Paper Title
Thematic Implications and Representativeness of Language in Wuthering Heights (1848): Dialect as a Social Reality
Abstract
Since language is a brainwork of speakers who live in the social and the physical environment, researchers are obliged to think about the alliance between the vocabularies’ meaning in dictionaries and their significance in social use. And because the novel is a fictional piece of writing which is primarily inspired from the real life and reflects realities, it is significant to consider the text both from a social point of view and from a linguistic one. In Wuthering Heights, Emily Bronte strives to interfere in her characters’ thought and considers their social class, culture and experience; she acts as a writer, the speaker and the reader as well.
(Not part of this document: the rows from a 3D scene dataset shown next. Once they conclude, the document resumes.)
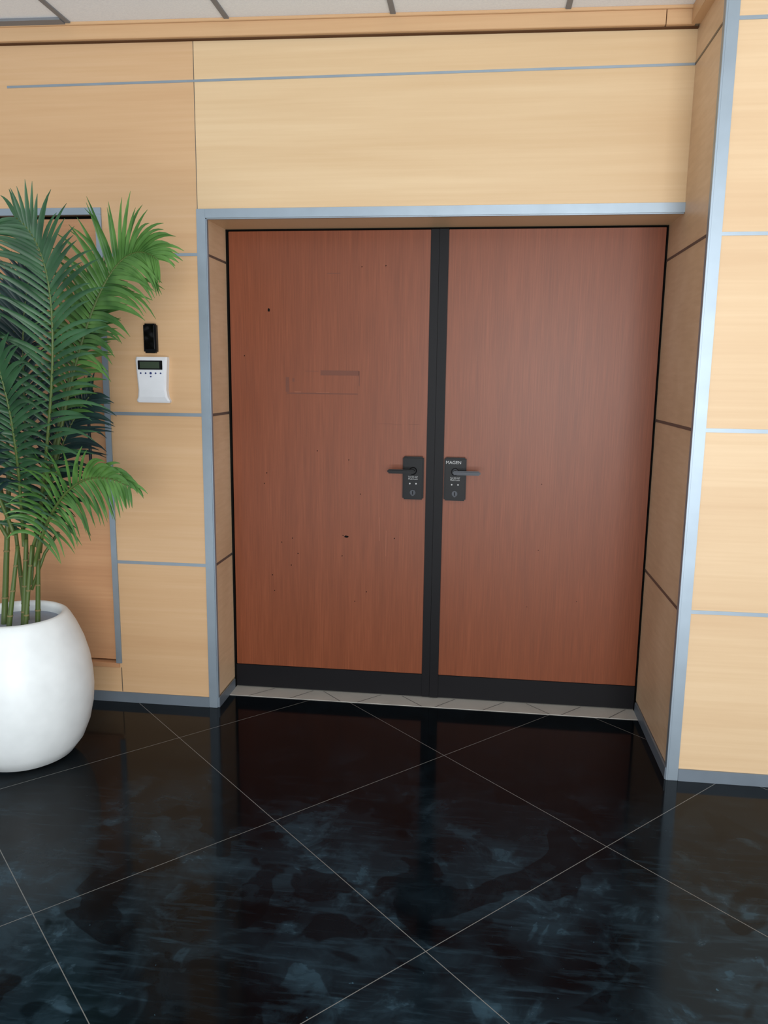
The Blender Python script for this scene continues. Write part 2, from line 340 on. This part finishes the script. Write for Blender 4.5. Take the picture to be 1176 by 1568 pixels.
for (x0,y0,x1,z1_,r) in ((-.64,-.82,-.58,1.16,.012),(-.585,-.76,-.55,.90,.011),(-.555,-.83,-.53,.88,.011),(-.585,-.88,-.55,.86,.010),(-.515,-.80,-.49,.88,.010),(-.60,-.74,-.60,.92,.010),(-.53,-.86,-.50,.86,.009)):
    K=8; tube(bm,[(x0+(x1-x0)*k/K,y0+(PY-y0)*.5*k/K,.54+(z1_-.54)*k/K) for k in range(K+1)],[r*(1-.35*k/K) for k in range(K+1)],10,0)
    for k in range(3):
        q=(k+.6)/3.4; c=Vector((x0+(x1-x0)*q,y0+(PY-y0)*.5*q,.54+(z1_-.54)*q)); tube(bm,[c-Vector((0,0,.003)),c+Vector((0,0,.003))],r*1.12*(1-.3*q),10,1)
for a,b,c in (((-.53,-.80,.70),(-.50,-.82,.86),(-.42,-.86,1.0)),((-.53,-.80,.68),(-.48,-.78,.82),(-.43,-.76,.90))):
    tube(bm,[a,b,c],.006,8,0)
mesh_obj('stems',bm,[M_stem,M_node],pl)
# ---------------- lights & world ----------------
wd_=bpy.data.worlds.new('World'); sc.world=wd_; wd_.use_nodes=True
wd_.node_tree.nodes['Background'].inputs[0].default_value=(.86,.93,1,1); wd_.node_tree.nodes['Background'].inputs[1].default_value=.76
la=bpy.data.lights.new('window_light','AREA'); la.shape='RECTANGLE'; la.size=2.2; la.size_y=1.6; la.energy=205; la.color=(.98,1,1)
lo=bpy.data.objects.new('window_light',la); lo.location=(2.2,-7,1.6); lo.rotation_euler=(math.radians(90),0,math.radians(9)); sc.collection.objects.link(lo)
la=bpy.data.lights.new('ceiling_fill','AREA'); la.shape='RECTANGLE'; la.size=5; la.size_y=1.2; la.energy=125; la.color=(.93,.97,1)  # added unseen uplight to brighten the ceiling, imitating sunlit floor bounce
lo=bpy.data.objects.new('ceiling_fill',la); lo.location=(1.5,-4.5,.15); lo.rotation_euler=(math.radians(168),0,0); sc.collection.objects.link(lo)
# ---------------- camera ----------------
C=Vector((1.15505,-3.53399,1.50198)); yaw,pitch,roll=.12124,.17116,.01219
fw=Vector((-math.sin(yaw)*math.cos(pitch),math.cos(yaw)*math.cos(pitch),-math.sin(pitch))); rt=Vector((math.cos(yaw),math.sin(yaw),0)); up=rt.cross(fw)
r2=rt*math.cos(roll)+up*math.sin(roll); u2=-rt*math.sin(roll)+up*math.cos(roll)
cd=bpy.data.cameras.new('camera'); co=bpy.data.objects.new('camera',cd); sc.collection.objects.link(co); sc.camera=co
co.matrix_world=Matrix(((r2.x,u2.x,-fw.x,C.x),(r2.y,u2.y,-fw.y,C.y),(r2.z,u2.z,-fw.z,C.z),(0,0,0,1)))
cd.sensor_fit='VERTICAL'; cd.sensor_height=36; cd.lens=36*1208.166/1568
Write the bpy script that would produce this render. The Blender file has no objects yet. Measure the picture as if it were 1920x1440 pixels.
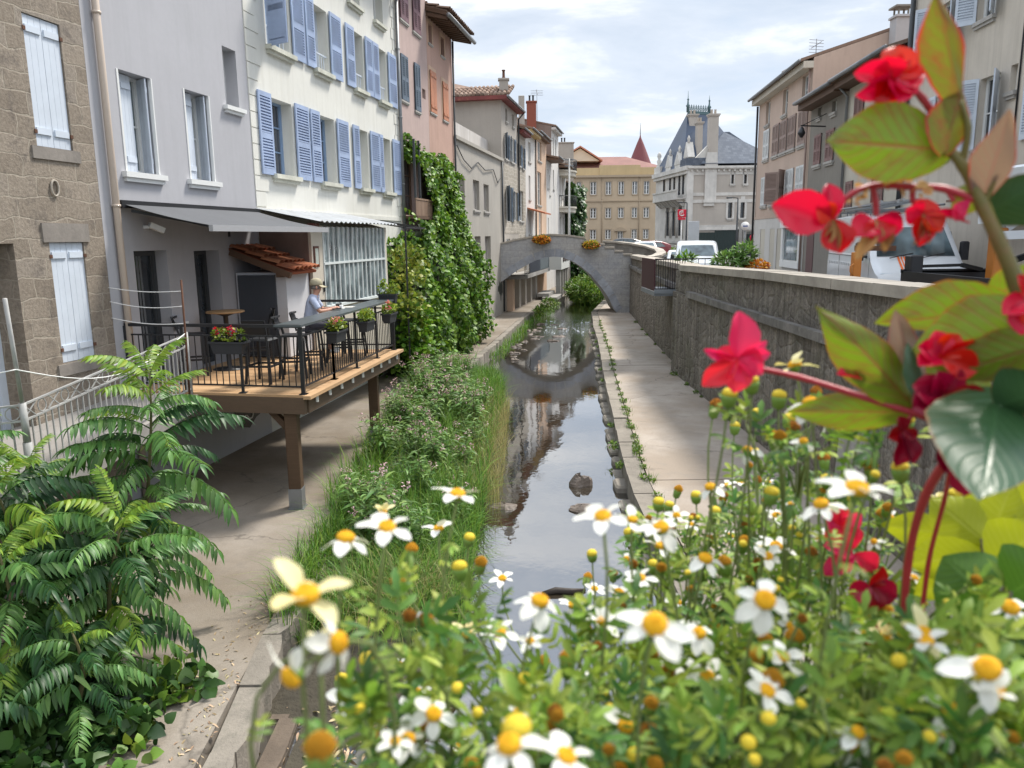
import bpy, math, random
import numpy as np
from mathutils import Vector, Matrix
random.seed(7); RNG=np.random.default_rng(11)
sc=bpy.context.scene
COL=sc.collection
rad=math.radians
CAMZ=4.7
# ---------------------------------------------------------------- names, labels
OFF={}          # world offset that a parent's mesh coordinates are relative to
def tag(o,label=None,cat=None,group=None,kind=None):
    if label: o['label']=label
    if cat: o['category']=cat
    if group: o['group']=group
    if kind: o['kind']=kind
    return o
def thing(name,label,cat,loc=(0,0,0),group=None):
    o=bpy.data.objects.new(name,None);COL.objects.link(o)
    o.empty_display_size=.2
    o.location=loc;OFF[o.name]=Vector(loc)
    return tag(o,label,cat,group)
def part_empty(name,parent,label=None):
    o=bpy.data.objects.new(name,None);COL.objects.link(o);o.parent=parent;OFF[o.name]=OFF[parent.name];KIDS.setdefault(parent.name,[]).append(o)
    if label:o['label']=label
    return o
def dup(root,loc,rz=0,label=None,scale=None):
    def cp(o,par):
        c=o.copy();COL.objects.link(c)
        if par is not None:c.parent=par
        for ch in KIDS.get(o.name,[]):cp(ch,c)
        return c
    r=cp(root,None);r.location=loc;r.rotation_euler=(0,0,rz)
    if scale:r.scale=(scale,)*3
    if label:r['label']=label
    return r
KIDS={}
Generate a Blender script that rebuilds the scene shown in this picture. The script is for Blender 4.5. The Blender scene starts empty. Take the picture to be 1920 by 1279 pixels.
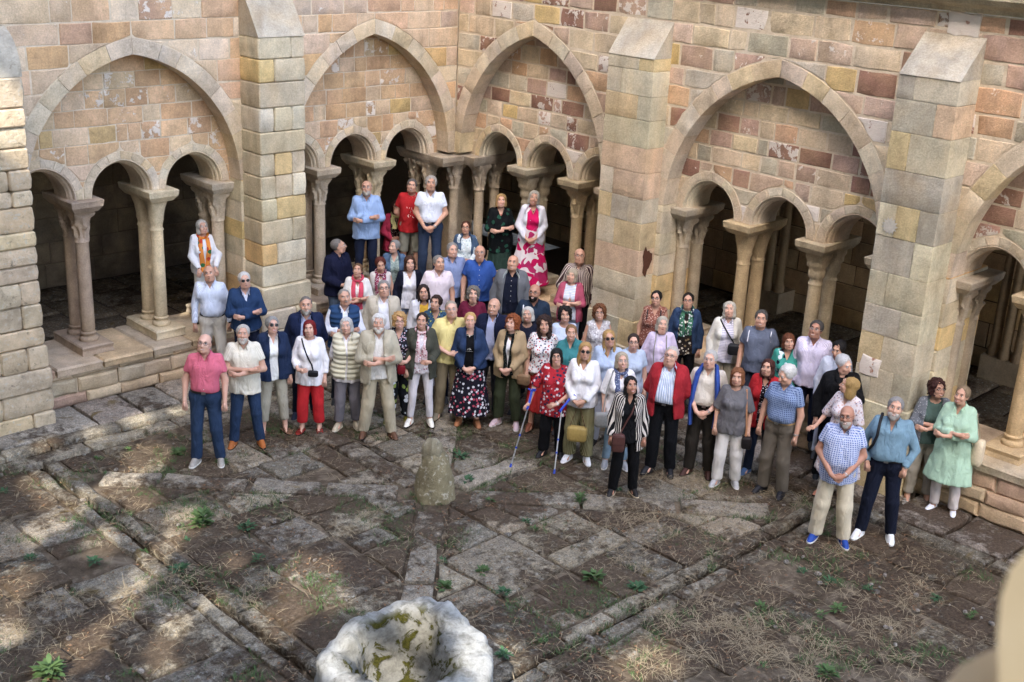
import bpy, math, random
import numpy as np
from mathutils import Vector, Matrix, noise as mnoise

scene = bpy.context.scene
R = random.Random(7)
rng = np.random.RandomState(11)
ss = lambda e0, e1, x: (lambda t: t*t*(3-2*t))(np.clip((x-e0)/(e1-e0), 0, 1))

# ---------------------------------------------------------------- camera
CAM = np.array([-13.85, -15.45, 6.9])
def _cam_axes(pitch=19.65, roll=2.8, yaw=45.0):
    p, y, r = math.radians(pitch), math.radians(yaw), math.radians(roll)
    fw = np.array([math.cos(y)*math.cos(p), math.sin(y)*math.cos(p), -math.sin(p)])
    rt = np.array([math.sin(y), -math.cos(y), 0.0]); up = np.cross(rt, fw)
    return rt*math.cos(r)+up*math.sin(r), up*math.cos(r)-rt*math.sin(r), fw
RT, UP, FW = _cam_axes()
def ray(px, py):
    d = RT*(px-960)/2310.0 - UP*(py-639.5)/2310.0 + FW
    return d/np.linalg.norm(d)
def atz(px, py, z):
    d = ray(px, py); return CAM + d*(z-CAM[2])/d[2]
cd = bpy.data.cameras.new('camera'); cam = bpy.data.objects.new('camera', cd)
scene.collection.objects.link(cam); scene.camera = cam
cam.matrix_world = Matrix(((RT[0], UP[0], -FW[0], CAM[0]), (RT[1], UP[1], -FW[1], CAM[1]), (RT[2], UP[2], -FW[2], CAM[2]), (0, 0, 0, 1)))
cd.sensor_width = 36; cd.lens = 36*2310/1920; cd.clip_start = 0.05; cd.clip_end = 400
cd.dof.use_dof = True; cd.dof.focus_distance = 17.0; cd.dof.aperture_fstop = 4.5

# ---------------------------------------------------------------- sky, sun, exposure
SUN_DIR = Vector((0.72, 0.40, -0.72)).normalized()      # the way the light travels
world = bpy.data.worlds.new('World'); scene.world = world; world.use_nodes = True
wn = world.node_tree.nodes; wl = world.node_tree.links
bg = wn['Background']; sky = wn.new('ShaderNodeTexSky'); sky.sky_type = 'NISHITA'; sky.sun_disc = False
sky.sun_elevation = math.asin(-SUN_DIR.z); sky.sun_rotation = math.atan2(-SUN_DIR.x, -SUN_DIR.y)
sky.dust_density = 4.0; sky.ozone_density = 0.6
wl.new(sky.outputs[0], bg.inputs[0]); bg.inputs[1].default_value = 0.15
sl = bpy.data.lights.new('sun', 'SUN'); sl.energy = 1.5; sl.angle = math.radians(0.5); sl.color = (1, .94, .84)
sun = bpy.data.objects.new('sun', sl); scene.collection.objects.link(sun)
sun.rotation_euler = SUN_DIR.to_track_quat('-Z', 'Y').to_euler(); sun.location = (-40, -10, 40)
scene.view_settings.view_transform = 'Standard'; scene.view_settings.look = 'None'
scene.view_settings.gamma = 1; scene.view_settings.use_curve_mapping = False
scene.view_settings.exposure = 2.72
scene.render.engine = 'CYCLES'
try:
    scene.cycles.use_denoising = True
    scene.cycles.max_bounces = 6; scene.cycles.diffuse_bounces = 4
except Exception: pass

# ---------------------------------------------------------------- generic helpers
COL = scene.collection
def lin(h, k=1.0):
    h = h.lstrip('#'); v = [int(h[i:i+2], 16)/255 for i in (0, 2, 4)]
    return tuple(min(1, k*(c/12.92 if c <= .04045 else ((c+.055)/1.055)**2.4)) for c in v)
def link(name, me, parent=None, loc=None, mats=None, color=None):
    o = bpy.data.objects.new(name, me); COL.objects.link(o)
    if parent is not None: o.parent = parent
    if loc is not None: o.location = loc
    if color is not None: o.color = color
    return o
def mesh(verts, faces, mats=(), fm=None, smooth=True, name='mesh'):
    me = bpy.data.meshes.new(name); me.from_pydata([tuple(v) for v in verts], [], faces)
    for m in mats: me.materials.append(m)
    if fm is not None: me.polygons.foreach_set('material_index', fm)
    if smooth: me.polygons.foreach_set('use_smooth', [True]*len(me.polygons))
    me.update(); return me
def sharp(me, ang=35):
    try: me.set_sharp_from_angle(angle=math.radians(ang))
    except Exception: pass
    return me
def tag(o, label=None, cat=None, group=None, kind=None):
    if label: o['label'] = label
    if cat: o['category'] = cat
    if group: o['group'] = group
    if kind: o['kind'] = kind
    return o
def thing(name, loc, label, cat, group=None, rz=0.0, kind=None):
    o = bpy.data.objects.new(name, None); COL.objects.link(o); o.location = loc; o.rotation_euler = (0, 0, rz)
    o.empty_display_size = .2
    return tag(o, label, cat, group, kind)
class MB:                                   # one mesh object built of several joined shapes
    def __init__(s): s.v = []; s.f = []; s.m = []
    def add(s, v, f, m=0):
        b = len(s.v); s.v.extend([tuple(p) for p in v]); s.f.extend([tuple(i+b for i in q) for q in f]); s.m.extend([m]*len(f)); return s
    def box(s, c, h, m=0, R3=None):
        pts = [(x*h[0], y*h[1], z*h[2]) for x in (-1, 1) for y in (-1, 1) for z in (-1, 1)]
        if R3 is not None: pts = [tuple(R3 @ Vector(p)) for p in pts]
        pts = [(p[0]+c[0], p[1]+c[1], p[2]+c[2]) for p in pts]
        return s.add(pts, [(0, 1, 3, 2), (4, 6, 7, 5), (0, 4, 5, 1), (2, 3, 7, 6), (0, 2, 6, 4), (1, 5, 7, 3)], m)
    def tube(s, pts, rad, n=6, m=0, cap=True, flat=None):
        pts = [Vector(p) for p in pts]; rad = [rad]*len(pts) if not hasattr(rad, '__len__') else rad
        V = []; up = Vector((0, 0, 1)); prev = None
        for i, p in enumerate(pts):
            t = (pts[min(i+1, len(pts)-1)]-pts[max(i-1, 0)]).normalized()
            if prev is None:
                a = t.cross(up)
                if a.length < .1: a = t.cross(Vector((1, 0, 0)))
            else: a = prev - t*prev.dot(t)
            if a.length < 1e-6: a = t.orthogonal()
            a.normalize(); prev = a; b = t.cross(a)
            for k in range(n):
                th = 2*math.pi*k/n; ka, kb = (math.cos(th), math.sin(th)) if flat is None else (math.cos(th)*flat[0], math.sin(th)*flat[1])
                V.append(p + (a*ka+b*kb)*rad[i])
        F = []
        for i in range(len(pts)-1):
            for k in range(n):
                F.append((i*n+k, i*n+(k+1) % n, (i+1)*n+(k+1) % n, (i+1)*n+k))
        if cap: F.append(tuple(range(n))[::-1]); F.append(tuple((len(pts)-1)*n+k for k in range(n)))
        return s.add(V, F, m)
    def ell(s, c, r, m=0, nu=10, nv=6, R3=None):
        V = [(0, 0, -1)]
        for j in range(1, nv):
            ph = -math.pi/2+math.pi*j/nv
            for i in range(nu):
                th = 2*math.pi*i/nu; V.append((math.cos(ph)*math.cos(th), math.cos(ph)*math.sin(th), math.sin(ph)))
        V.append((0, 0, 1)); F = []
        for i in range(nu): F.append((0, 1+(i+1) % nu, 1+i))
        for j in range(nv-2):
            for i in range(nu):
                a = 1+j*nu; F.append((a+i, a+(i+1) % nu, a+nu+(i+1) % nu, a+nu+i))
        t = len(V)-1; a = 1+(nv-2)*nu
        for i in range(nu): F.append((t, a+i, a+(i+1) % nu))
        out = []
        for p in V:
            q = Vector((p[0]*r[0], p[1]*r[1], p[2]*r[2]))
            if R3 is not None: q = R3 @ q
            out.append((q[0]+c[0], q[1]+c[1], q[2]+c[2]))
        return s.add(out, F, m)
    def obj(s, name, mats, parent=None, smooth=True, ang=40, loc=None, color=None):
        me = mesh(s.v, s.f, mats, s.m, smooth, name)
        if smooth and ang: sharp(me, ang)
        return link(name, me, parent, loc, color=color)
def fbm(x, y, z=0.0, sc=1.0, oct=3):
    return mnoise.fractal((x*sc, y*sc, z*sc), 1.0, 2.0, oct)

# ---------------------------------------------------------------- materials
MC = {}
def nt(name, rough=.85, spec=.2):
    m = bpy.data.materials.new(name); m.use_nodes = True; n = m.node_tree; b = n.nodes['Principled BSDF']
    b.inputs['Roughness'].default_value = rough
    b.inputs['Specular IOR Level'].default_value = spec
    return m, n, b
def N(n, t, **k):
    x = n.nodes.new(t)
    for a, v in k.items(): setattr(x, a, v)
    return x
def noise_n(n, vec, scale, detail=5, rough=.6, dist=0.0):
    x = N(n, 'ShaderNodeTexNoise'); x.inputs['Scale'].default_value = scale; x.inputs['Detail'].default_value = detail
    x.inputs['Roughness'].default_value = rough; x.inputs['Distortion'].default_value = dist
    if vec is not None: n.links.new(vec, x.inputs['Vector'])
    return x.outputs['Fac']
def ramp(n, fac, stops, interp='LINEAR'):
    r = N(n, 'ShaderNodeValToRGB'); r.color_ramp.interpolation = interp; e = r.color_ramp.elements
    while len(e) < len(stops): e.new(.5)
    for i, (p, c) in enumerate(stops):
        e[i].position = p; e[i].color = (c, c, c, 1) if not hasattr(c, '__len__') else (*c[:3], 1)
    n.links.new(fac, r.inputs[0]); return r.outputs[0]
def mixc(n, fac, a, b, mode='MIX'):
    x = N(n, 'ShaderNodeMix', data_type='RGBA', blend_type=mode)
    for s, v in ((0, fac), (6, a), (7, b)):
        if hasattr(v, 'node'): n.links.new(v, x.inputs[s])
        else: x.inputs[s].default_value = v if s == 0 else (*v[:3], 1)
    return x.outputs[2]
def mathn(n, op, a, b=None):
    x = N(n, 'ShaderNodeMath', operation=op)
    for i, v in enumerate((a, b)):
        if v is None: continue
        if hasattr(v, 'node'): n.links.new(v, x.inputs[i])
        else: x.inputs[i].default_value = v
    return x.outputs[0]
def bump(n, b, h, dist=.01, st=.6):
    x = N(n, 'ShaderNodeBump'); x.inputs['Distance'].default_value = dist; x.inputs['Strength'].default_value = st
    n.links.new(h, x.inputs['Height']); n.links.new(x.outputs[0], b.inputs['Normal'])
def pos(n):
    return N(n, 'ShaderNodeNewGeometry').outputs['Position']
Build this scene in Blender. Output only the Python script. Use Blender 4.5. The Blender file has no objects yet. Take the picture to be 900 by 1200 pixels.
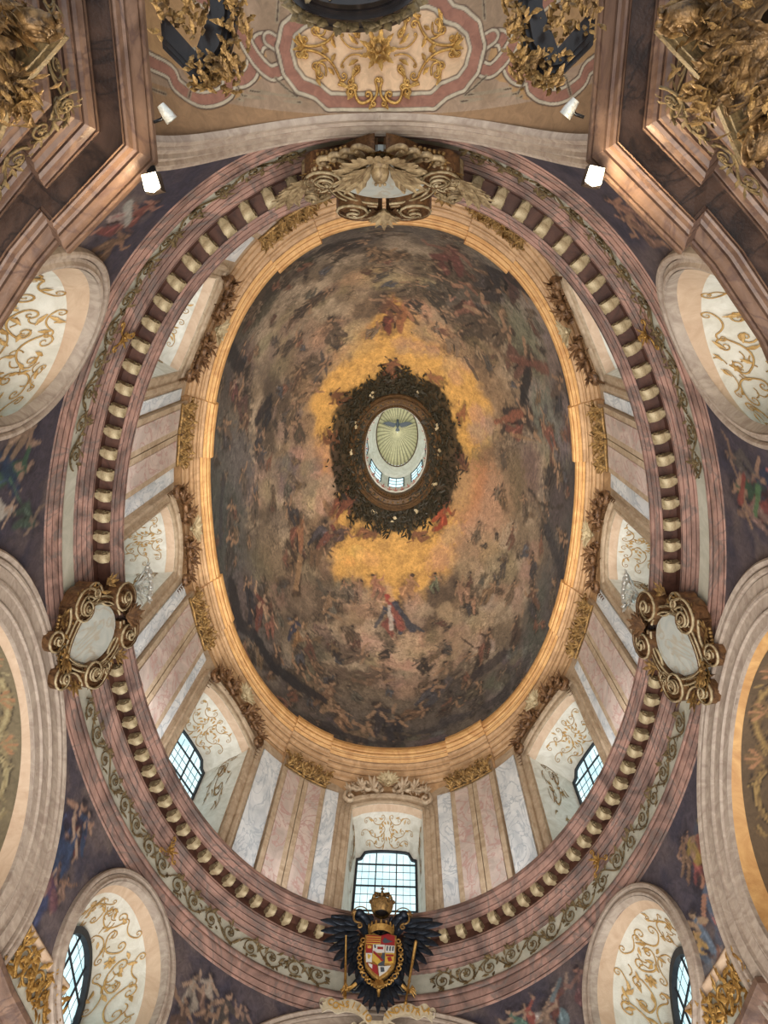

These authorial qualities gave birth to a text combined of two language varieties, the Standard English and the Yorkshire dialect which are tightly interwoven without distorting the unity and arrangement of the story’s plot. The investigator of an artistic dialect should look at the representativeness of the writer’s utilization of this particular tongue, including which characters are depicted as talking this dialect in specific moments and what impacts the writer is hoping to achieve on the audience and how to transmit such states of mind to the readers. This paper looks to cover the different social inclinations of E. Bronte’s depiction of dialect in addition to some critical resonances of such representations. It also tries to connect the use of dialect in Wuthering Heights to its thematic implications within the story.
Keywords - Wuthering Heights; Dialect Representativeness; Social Class; Thematic Implications.